Though Eric Packer does eventually leave the car for a few on-the-ground encounters, including a haircut from his childhood barber and a visit to the grubby lair of a Dostoyevskyan would-be dissident (Paul Giamatti), most of Cosmopolis takes place in the sleek, black, high-tech void of that limousine, with stock-tickers providing an ambient flicker as the characters exchange staccato, deliberately opaque DeLillo-speak, which is not unlike Mamet-speak with a degree in semiotics. “Money has lost its narrative quality, the way painting did over time,” observes a character identified as Packer’s “chief of theory” (Samantha Morton); she might also be talking about the movie she’s in, which veers steadily toward pure abstraction. Another employee, Packer’s financial adviser (Emily Hampshire) jumps in the limo in the middle of her nighttime jog to offer similarly cryptic counsel; in the movie’s bravura WTF scene, Packer solicits her fiscal advice while submitting to, and audibly enjoying, a prostate exam from his doctor. (Though there’s no graphic sex or nudity, Cosmopolis does contain several sickening bursts of unexpected violence.)

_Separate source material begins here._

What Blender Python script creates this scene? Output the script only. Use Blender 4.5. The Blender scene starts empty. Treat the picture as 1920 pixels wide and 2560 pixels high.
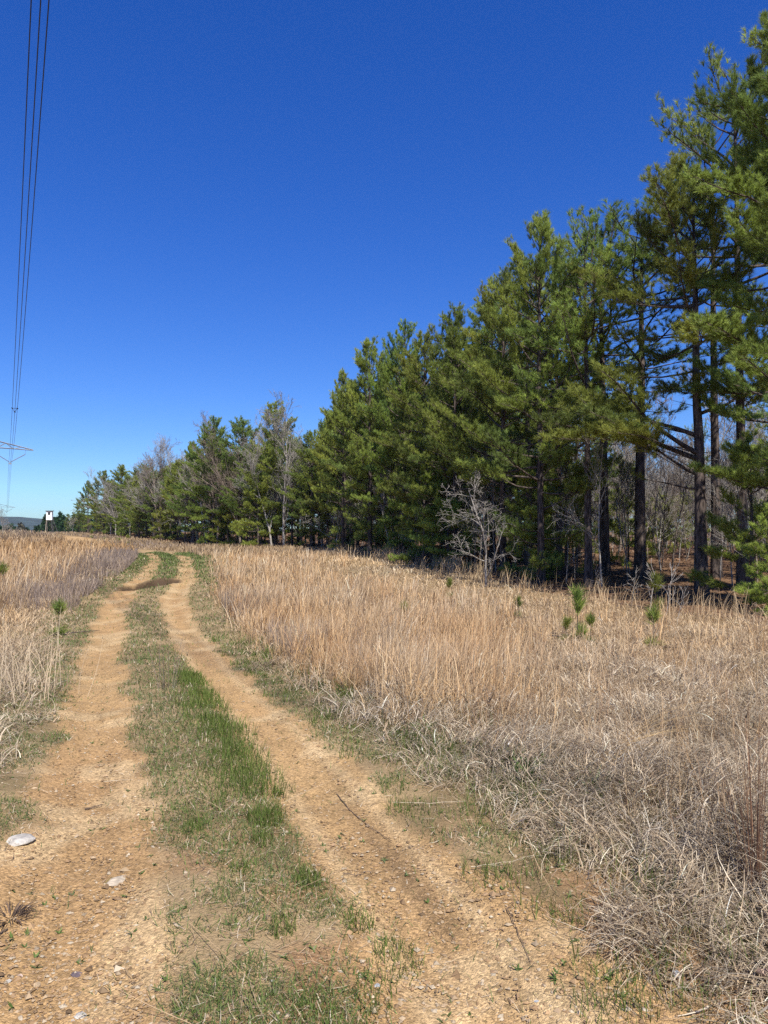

Much of your reaction to Cosmopolis may depend on how you feel about Robert Pattinson, the 26-year-old British actor whose role as the abstinent vampire dreamboat of the Twilight series has made him an international object of fan desire (and, since he was publicly cuckolded by his co-star Kristen Stewart, of tabloid sympathy as well.). Yes, Pattinson’s combination of porcelain-doll good looks and narrow expressive range can make him seem vapid, his line deliveries wooden—but what better affect for a character like Packer, a master of the universe so callously remote from the world around him that he barely qualifies as human? Giamatti’s character, the sweaty, hovel-dwelling Benno Levin, summarizes his principled objections to Packer’s existence concisely: “You are foully, berserkly rich.” Casting Pattinson—an actor who’s also a globally recognized commodity—as a character who represents, in essence, the terrifying future of capitalism was a bold conceptual gamble on Cronenberg’s part. In some scenes, the bet pays off, especially when Pattinson is paired with a similarly sleek, remote actor (like Sarah Gadon, who plays Packer’s WASPy new wife with an Arctic chill). But when he plays opposite someone who brings the crackle of real human life to the screen—like Giamatti, who’s astounding in his one extended scene, or Juliette Binoche, who flits through too briefly as Packer’s melancholy middle-aged mistress—Pattinson’s limitations are on plain display. This mismatch in performance styles may all be part of Cronenberg’s grand plan, but it nonetheless creates an alienation effect that makes this 108-minute movie feel considerably longer.

In a live interview he and Pattinson did with the New York Times’ David Carr, Cronenberg suggests that viewers not seek to understand everything that’s happening in Cosmopolis, but instead just let the movie wash over them as an experience, the way flows of global capital—the falling dollar, the rising yuan—stream by on the screens that surround the film’s empty, anxious anti-hero. Because I’ve long been captivated by Cronenberg’s keen intelligence and highly personal cinematic vision, I took a strange pleasure in submitting to this movie’s stilted but weirdly poetic rhythms. But I freely acknowledge that for others, enduring Cosmopolis may be less fun than a backseat prostate exam.